Aerial of Falcarragh Beach, Co Donegal
Aerial of Falcarragh Beach, Co Donegal ©Tourism Ireland

Cloughaneely – Donegal's Gaeltacht coast

📍 North-west County Donegal, Donegal

🏛️ Attraction

Last updated: 4 June 2026

The stone the district is named for

Cloughaneely takes its name – Cloich Cheann Fhaola, ‘the stone of Feeley’s head’ – from a low standing stone in Falcarragh said to mark where the Fomorian giant Balor beheaded a local chieftain, Mac Aneely. The red veining in the white rock is supposed to be the dead man’s blood; the pillar you see now was raised in 1794. It’s a two-minute look rather than a destination in itself, but it sets the tone for a district where the old stories are still attached to specific places in the landscape.

What Cloughaneely actually is: a coastal corner of north-west County Donegal, home to just over 4,000 people across the villages of Falcarragh (An Fál Carrach) and Gortahork (Gort an Choirce). This is a Gaeltacht, and not the museum kind – Irish is the working language of the shop and the pub here. Together with The Rosses and Gweedore it makes up ‘the three parishes’, a cultural region of around 16,000 Irish speakers that has produced the poet Cathal Ó Searcaigh, the memoirist Micí Mac Gabhann and the 1916 activist Eithne Coyle.

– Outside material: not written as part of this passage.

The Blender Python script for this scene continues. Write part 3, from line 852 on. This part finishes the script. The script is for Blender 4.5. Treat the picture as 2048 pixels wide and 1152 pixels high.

If you do one thing: the Tory Island ferry

The standout day out is the passenger ferry from Magheroarty (Machaire Rabhartaigh) pier to Tory Island, roughly nine miles offshore and the most remote inhabited island in the country. The crossing takes about 40 minutes and lands you in a community of around 100 people with its own elected ‘king’, a Tau cross and a round-tower stump among the early-medieval remains. Two honest warnings: it’s foot passengers only, so the car stays at the pier, and the service is seasonal and entirely at the mercy of the weather – a forecast of high winds means no sailing. Check the timetable and ring ahead before you build a day around it.

Walking the hills

Cnoc na Naomh, the ‘Hill of the Saints’, rises behind the coast and is the local walk of choice, with views out over the Atlantic to the islands. Inland, the flat-topped quartzite bulk of Muckish dominates the skyline and pulls in more serious hillwalkers; the golf course down on the coast plays in its shadow. Bring a waterproof whatever the morning looks like – this is exposed Atlantic ground and the weather turns fast.

Cloughaneely Golf Club

The nine-hole parkland course sits in the grounds of the 18th-century Ballyconnell Estate, once home to the Olphert family. It was laid out by Michael Doherty, a former professional at the City of Derry club, plays to a par of 70, and opened in its current form in 1997. The selling point is value and the setting – mature estate trees, with Horn Head and the Atlantic in the background – rather than championship difficulty. Green fees are modest: around €20 on weekdays and €30 at weekends for the nine holes. Visitors are welcome; book a tee time through the club (074 9165416).

Getting there and around

There is no railway near Cloughaneely – the nearest station is across the border in Derry, about 50 km east – and public transport is thin on the ground, so a car is effectively essential for reaching the scattered beaches, trailheads and the ferry pier. The nearest flights are from Donegal Airport at Carrickfinn. The R257 coastal road threads the villages and is fine for any car; parking is straightforward in Falcarragh, Gortahork and at Magheroarty.

For food and supplies, stock up in Falcarragh or Gortahork before you go anywhere else – Tory has only limited facilities and no petrol, and the rest of the district is villages and open coast.